Olivia Barkley, 19, hoists herself to the crest of the off-width rock climb in Vedauwoo, east of Laramie. She sits on the ledge, shaky and exhausted. Triumphant tears streak rivers through the dirt on her cheeks.

Riley DeLong, 21, doesn't know why Mother is rated only 5.7.

(The grade means the climb up the crack - wider than a fist but too narrow for a body - is moderately difficult.) But, the challenge of Mother Number One - a wall of rock jutting straight up from a 30-foot boulder pile - continually draws rockclimbers who would like to conquer her.

Then she beats them up for even trying.

"It should be rated a 5.7 with possibility of death by small cuts," DeLong says to the circle of 10 other students and three instructors who have gathered to talk about the day of climbing. "God helped me today because I was scared out of my mind and bleeding and loved it.

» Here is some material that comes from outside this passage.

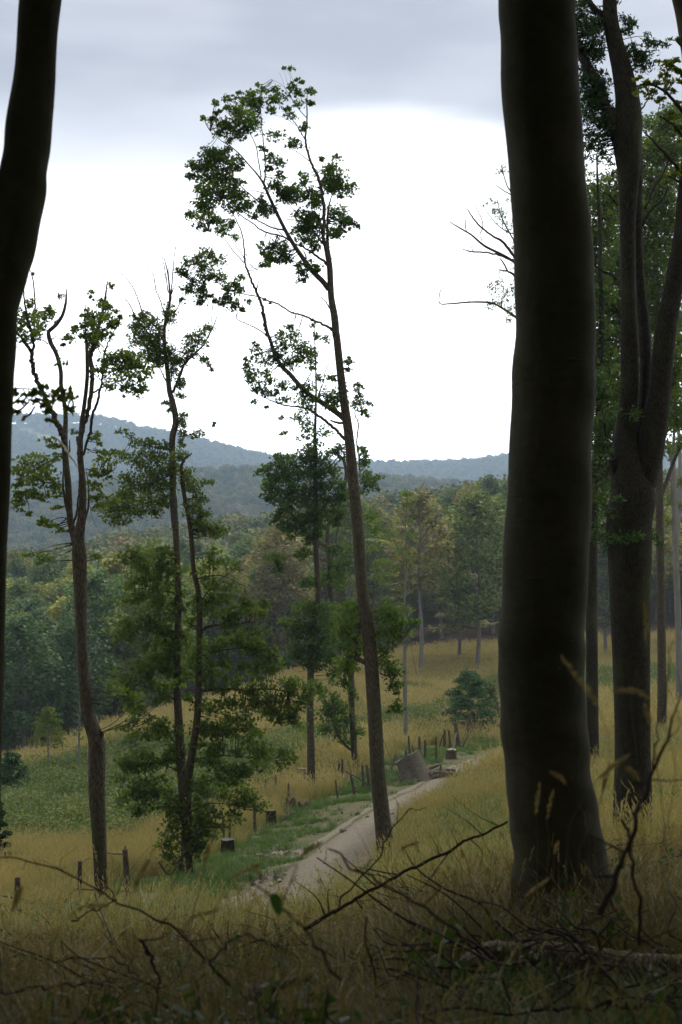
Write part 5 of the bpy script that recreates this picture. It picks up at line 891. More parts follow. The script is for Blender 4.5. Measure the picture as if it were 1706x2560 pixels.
def tuft(seed, n, h, w, rad, mat, heads=0, lean=.18, curl=.35, seg=4, hw=.009, hl=.13, hn=10):
    random.seed(seed); mb = MB()
    for i in range(n):
        a = random.uniform(0, 6.28); rr = rad * math.sqrt(random.random()); az = a + random.uniform(-.9, .9); hh = h * random.uniform(.55, 1.05)
        isH = i < heads
        e = blade(mb, math.cos(a) * rr, math.sin(a) * rr, hh * (1.25 if isH else 1), w * (.5 if isH else random.uniform(.7, 1.2)), lean * random.uniform(.2, 1.4), az, curl * random.uniform(.1, 1.5) * (.5 if isH else 1), random.uniform(.15, .85), seg=seg)
        if isH: plume(mb, (e[0], e[1], e[2] - .02), (e[3] * .5, e[4] * .5, 1), hl * random.uniform(.8, 1.2), hw, random.uniform(.75, 1), n=hn)
    return mb.mesh('tuft', M[mat])
def herb(seed, n, h, rad, size, mat, tmpl=T_OVAL):
    g = np.random.default_rng(seed); mb = MB(); st = max(3, n // 9)
    for i in range(st):
        a = g.uniform(0, 6.28); rr = rad * math.sqrt(g.uniform()); b = np.array([math.cos(a) * rr * .6, math.sin(a) * rr * .6, 0]); tp = np.array([math.cos(a) * rr, math.sin(a) * rr, h * g.uniform(.5, 1)])
        tube(mb, [b, (b + tp) / 2 + [0, 0, .03], tp], [.004, .003, .002], 3, r=.2, cap=False)
        f = g.uniform(.2, 1, (n // st, 1)); leaves(mb, b + (tp - b) * f + g.normal(0, size * .7, (n // st, 3)), size, tmpl, .7, .15, rnd=g.uniform(.2, .8))
    return mb.mesh('herb', M[mat])
g = np.random.default_rng(99)
def region(y0, y1, dens, wfac=.30, x0=1.5):
    """random points over the ground between two distances, density per square metre"""
    area = (y1 - y0) * (wfac * (y0 + y1) + 2 * x0); n = int(area * dens)
    y = np.sqrt(g.uniform(y0 ** 2, y1 ** 2, n)); x = g.uniform(-1, 1, n) * (wfac * y + x0); return x, y
def lay(name, protos, x, y, smin, smax, label, cat, sink=.02, tilt=.12, hvar=None, wind=0.0):
    n = len(x); z = H(x, y) - sink; s = g.uniform(smin, smax, n)
    scl = np.stack([s, s, s * (g.uniform(.8, 1.25, n) if hvar is None else hvar)], 1)
    rot = np.stack([g.normal(0, tilt, n), g.normal(wind, tilt, n), g.uniform(0, 6.28, n) * (1 if wind == 0 else .25)], 1)
    return scatter(name, protos, np.stack([x, y, z], 1), rot, scl, g.integers(0, len(protos), n), label, cat)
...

It was a good day."

The group goes silent, DeLong's sense of vulnerability and awe hangs in the air. Peach clouds ribbon around the piles of giant boulders, silhouetting Vedauwoo's unearthly formations. The rocky outcrops offer more than 900 routes for climbers who come from around the world.

The group erupts. They leap to their feet and yell so loud one feels compelled to make sure the boulders aren't rattling from their precarious positions.

And with that sense of raw energy this group of 15 young adults, who have withdrawn into Wyoming's wilderness for 40 days and 40 nights, enter into prayer and praise.

It seems suddenly obvious that Solid Rock Outdoor Ministries' 4 0/40 program isn't really about rock climbing or mountaineering.

It is about encountering the wild that God created. It is about equipping young men and women to become servant-hearted leaders. It is about drawing wisdom from God before ever attempting to guide men.

"This is not a church. This is not a camp. This is definitely not a church camp. That's too conservative for us," says Jessie Cruickshank, program director for the outdoor leadership school based in Laramie.